-- start SOURCE EXCERPT --
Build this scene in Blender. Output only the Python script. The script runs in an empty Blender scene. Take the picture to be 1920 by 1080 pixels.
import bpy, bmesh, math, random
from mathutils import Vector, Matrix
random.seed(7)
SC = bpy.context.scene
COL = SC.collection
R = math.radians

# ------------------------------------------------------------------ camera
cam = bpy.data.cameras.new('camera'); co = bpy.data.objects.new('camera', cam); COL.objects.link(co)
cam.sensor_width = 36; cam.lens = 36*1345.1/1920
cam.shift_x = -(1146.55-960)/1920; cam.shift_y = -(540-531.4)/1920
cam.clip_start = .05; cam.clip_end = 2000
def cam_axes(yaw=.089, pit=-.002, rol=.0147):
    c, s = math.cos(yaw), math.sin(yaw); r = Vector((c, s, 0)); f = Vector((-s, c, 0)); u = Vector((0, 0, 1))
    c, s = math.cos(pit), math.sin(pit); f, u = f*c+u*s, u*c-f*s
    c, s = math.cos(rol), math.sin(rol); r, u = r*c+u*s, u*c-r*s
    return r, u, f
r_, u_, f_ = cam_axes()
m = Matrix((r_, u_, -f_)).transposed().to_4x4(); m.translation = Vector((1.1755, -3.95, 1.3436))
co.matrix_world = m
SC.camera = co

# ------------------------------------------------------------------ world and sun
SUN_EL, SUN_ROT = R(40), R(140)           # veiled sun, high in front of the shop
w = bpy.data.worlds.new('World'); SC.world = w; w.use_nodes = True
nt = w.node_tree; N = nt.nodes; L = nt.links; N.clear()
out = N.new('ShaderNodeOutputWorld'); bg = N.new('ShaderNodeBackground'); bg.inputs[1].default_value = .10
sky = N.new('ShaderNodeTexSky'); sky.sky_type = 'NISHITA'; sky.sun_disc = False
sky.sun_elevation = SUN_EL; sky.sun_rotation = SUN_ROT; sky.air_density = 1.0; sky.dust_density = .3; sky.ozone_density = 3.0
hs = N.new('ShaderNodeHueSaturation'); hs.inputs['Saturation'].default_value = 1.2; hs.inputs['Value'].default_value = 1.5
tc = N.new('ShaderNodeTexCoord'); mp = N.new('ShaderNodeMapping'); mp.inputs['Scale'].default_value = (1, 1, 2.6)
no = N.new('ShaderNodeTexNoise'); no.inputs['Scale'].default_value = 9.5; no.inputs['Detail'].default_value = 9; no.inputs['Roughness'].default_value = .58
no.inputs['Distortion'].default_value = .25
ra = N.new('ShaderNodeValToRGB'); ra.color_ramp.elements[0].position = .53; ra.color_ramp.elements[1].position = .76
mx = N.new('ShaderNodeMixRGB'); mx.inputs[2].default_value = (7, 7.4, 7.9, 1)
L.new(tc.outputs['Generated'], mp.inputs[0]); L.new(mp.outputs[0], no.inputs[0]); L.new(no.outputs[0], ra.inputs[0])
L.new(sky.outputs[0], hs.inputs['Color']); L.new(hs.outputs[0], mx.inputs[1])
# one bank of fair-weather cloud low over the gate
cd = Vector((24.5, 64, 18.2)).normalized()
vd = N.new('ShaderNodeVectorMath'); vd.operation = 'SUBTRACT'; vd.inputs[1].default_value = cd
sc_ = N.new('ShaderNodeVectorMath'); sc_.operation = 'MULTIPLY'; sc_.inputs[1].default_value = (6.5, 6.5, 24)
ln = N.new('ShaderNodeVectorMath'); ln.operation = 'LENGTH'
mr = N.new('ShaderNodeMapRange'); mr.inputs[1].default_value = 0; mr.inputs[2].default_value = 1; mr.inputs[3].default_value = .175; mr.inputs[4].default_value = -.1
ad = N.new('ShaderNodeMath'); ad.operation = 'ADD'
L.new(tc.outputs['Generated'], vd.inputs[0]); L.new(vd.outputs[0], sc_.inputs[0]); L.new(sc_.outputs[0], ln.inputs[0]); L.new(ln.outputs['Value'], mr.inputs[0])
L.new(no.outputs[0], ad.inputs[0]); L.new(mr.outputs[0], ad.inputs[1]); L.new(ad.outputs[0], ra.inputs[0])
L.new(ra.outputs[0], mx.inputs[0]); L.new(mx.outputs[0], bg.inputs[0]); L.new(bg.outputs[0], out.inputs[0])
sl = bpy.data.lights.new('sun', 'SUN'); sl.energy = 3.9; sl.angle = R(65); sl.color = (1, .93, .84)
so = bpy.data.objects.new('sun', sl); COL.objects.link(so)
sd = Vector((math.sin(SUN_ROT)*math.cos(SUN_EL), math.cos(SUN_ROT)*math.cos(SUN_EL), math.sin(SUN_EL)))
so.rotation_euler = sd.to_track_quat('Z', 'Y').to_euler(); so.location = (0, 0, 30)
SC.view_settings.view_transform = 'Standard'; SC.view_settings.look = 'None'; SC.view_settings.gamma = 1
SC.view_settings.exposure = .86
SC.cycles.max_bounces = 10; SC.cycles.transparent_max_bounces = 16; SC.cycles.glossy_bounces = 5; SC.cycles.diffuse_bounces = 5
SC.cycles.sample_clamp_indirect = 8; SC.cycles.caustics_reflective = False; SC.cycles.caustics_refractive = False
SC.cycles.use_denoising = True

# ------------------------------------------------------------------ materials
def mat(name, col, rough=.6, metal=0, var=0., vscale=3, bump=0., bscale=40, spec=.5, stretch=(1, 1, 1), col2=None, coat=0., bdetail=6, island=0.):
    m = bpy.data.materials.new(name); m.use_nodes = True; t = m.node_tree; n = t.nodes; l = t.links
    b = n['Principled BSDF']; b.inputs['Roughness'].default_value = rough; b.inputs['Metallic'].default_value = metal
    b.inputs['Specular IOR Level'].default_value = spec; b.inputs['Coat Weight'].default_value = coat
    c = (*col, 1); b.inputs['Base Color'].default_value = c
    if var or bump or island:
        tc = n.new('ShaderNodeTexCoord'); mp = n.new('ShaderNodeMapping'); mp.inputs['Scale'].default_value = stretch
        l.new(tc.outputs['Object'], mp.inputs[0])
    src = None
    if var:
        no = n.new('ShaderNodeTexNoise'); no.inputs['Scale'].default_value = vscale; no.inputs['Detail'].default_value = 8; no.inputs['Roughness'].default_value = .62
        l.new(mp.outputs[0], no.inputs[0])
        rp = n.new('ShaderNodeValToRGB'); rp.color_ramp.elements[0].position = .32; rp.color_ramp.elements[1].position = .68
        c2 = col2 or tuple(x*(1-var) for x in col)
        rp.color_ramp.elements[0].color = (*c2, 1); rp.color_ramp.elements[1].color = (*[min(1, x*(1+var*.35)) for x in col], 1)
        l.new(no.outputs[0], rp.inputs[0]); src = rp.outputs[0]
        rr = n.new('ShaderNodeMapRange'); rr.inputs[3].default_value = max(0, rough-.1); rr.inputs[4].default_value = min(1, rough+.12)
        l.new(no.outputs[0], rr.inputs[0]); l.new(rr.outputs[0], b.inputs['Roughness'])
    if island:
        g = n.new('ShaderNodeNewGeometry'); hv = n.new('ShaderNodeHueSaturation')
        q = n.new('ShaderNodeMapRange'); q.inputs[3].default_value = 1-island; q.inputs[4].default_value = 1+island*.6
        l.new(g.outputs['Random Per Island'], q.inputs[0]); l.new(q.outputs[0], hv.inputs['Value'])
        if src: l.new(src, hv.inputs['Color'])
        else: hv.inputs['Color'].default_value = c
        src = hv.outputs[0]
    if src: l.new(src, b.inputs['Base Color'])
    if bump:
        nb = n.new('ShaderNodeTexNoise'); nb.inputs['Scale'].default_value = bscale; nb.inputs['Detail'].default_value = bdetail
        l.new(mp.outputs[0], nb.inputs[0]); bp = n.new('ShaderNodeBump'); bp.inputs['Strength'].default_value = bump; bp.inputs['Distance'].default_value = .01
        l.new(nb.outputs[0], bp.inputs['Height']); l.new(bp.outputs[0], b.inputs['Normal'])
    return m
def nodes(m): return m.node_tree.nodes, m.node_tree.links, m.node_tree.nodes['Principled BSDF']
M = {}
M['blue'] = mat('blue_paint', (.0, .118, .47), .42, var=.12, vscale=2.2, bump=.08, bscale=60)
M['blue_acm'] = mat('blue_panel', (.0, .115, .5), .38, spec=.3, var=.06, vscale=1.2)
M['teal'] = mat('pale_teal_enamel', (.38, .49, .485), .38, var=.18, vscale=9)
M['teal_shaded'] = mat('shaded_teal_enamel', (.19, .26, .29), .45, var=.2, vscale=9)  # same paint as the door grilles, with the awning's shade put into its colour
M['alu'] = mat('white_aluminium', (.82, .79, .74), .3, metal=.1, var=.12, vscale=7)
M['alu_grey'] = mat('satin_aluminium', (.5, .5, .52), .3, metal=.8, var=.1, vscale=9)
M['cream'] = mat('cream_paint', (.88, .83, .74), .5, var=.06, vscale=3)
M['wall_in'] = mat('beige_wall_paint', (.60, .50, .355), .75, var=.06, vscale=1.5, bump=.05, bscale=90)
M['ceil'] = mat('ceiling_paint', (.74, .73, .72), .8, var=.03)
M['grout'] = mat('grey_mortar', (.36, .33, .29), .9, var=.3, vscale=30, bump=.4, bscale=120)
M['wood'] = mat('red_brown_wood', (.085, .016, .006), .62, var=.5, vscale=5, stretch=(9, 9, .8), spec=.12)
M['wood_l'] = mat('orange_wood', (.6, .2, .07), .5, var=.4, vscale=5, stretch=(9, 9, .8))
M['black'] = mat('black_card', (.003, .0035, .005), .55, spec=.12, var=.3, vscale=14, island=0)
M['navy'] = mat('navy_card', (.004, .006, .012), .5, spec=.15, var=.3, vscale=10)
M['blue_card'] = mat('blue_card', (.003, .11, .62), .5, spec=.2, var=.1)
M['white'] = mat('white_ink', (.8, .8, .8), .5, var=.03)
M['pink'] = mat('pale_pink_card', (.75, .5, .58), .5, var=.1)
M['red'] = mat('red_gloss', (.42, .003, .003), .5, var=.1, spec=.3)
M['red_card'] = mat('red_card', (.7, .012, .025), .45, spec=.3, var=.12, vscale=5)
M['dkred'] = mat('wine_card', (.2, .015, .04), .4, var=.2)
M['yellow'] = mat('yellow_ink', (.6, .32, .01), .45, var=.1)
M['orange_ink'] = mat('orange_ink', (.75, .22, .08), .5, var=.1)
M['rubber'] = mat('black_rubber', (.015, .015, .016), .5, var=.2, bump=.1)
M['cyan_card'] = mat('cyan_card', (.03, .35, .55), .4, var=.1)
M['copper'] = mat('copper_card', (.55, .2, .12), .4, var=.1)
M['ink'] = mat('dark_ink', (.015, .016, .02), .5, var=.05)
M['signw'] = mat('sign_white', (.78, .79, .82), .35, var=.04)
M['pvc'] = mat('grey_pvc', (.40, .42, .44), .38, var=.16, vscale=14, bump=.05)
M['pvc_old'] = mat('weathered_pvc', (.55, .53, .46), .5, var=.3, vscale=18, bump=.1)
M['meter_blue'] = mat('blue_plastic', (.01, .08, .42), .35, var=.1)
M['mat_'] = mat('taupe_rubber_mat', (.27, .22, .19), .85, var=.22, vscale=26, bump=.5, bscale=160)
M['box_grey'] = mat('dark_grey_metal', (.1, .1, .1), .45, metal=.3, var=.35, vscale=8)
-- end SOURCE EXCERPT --
▶ REQUIRED WORK
What is needed is an exact copy of the lines from the start of the listing through the line where "R = math.radians" sits, please, both end lines included and nothing more.

▶ SOLUTION FOR THIS EXERCISE
Build this scene in Blender. Output only the Python script. The script runs in an empty Blender scene. Take the picture to be 1920 by 1080 pixels.
import bpy, bmesh, math, random
from mathutils import Vector, Matrix
random.seed(7)
SC = bpy.context.scene
COL = SC.collection
R = math.radians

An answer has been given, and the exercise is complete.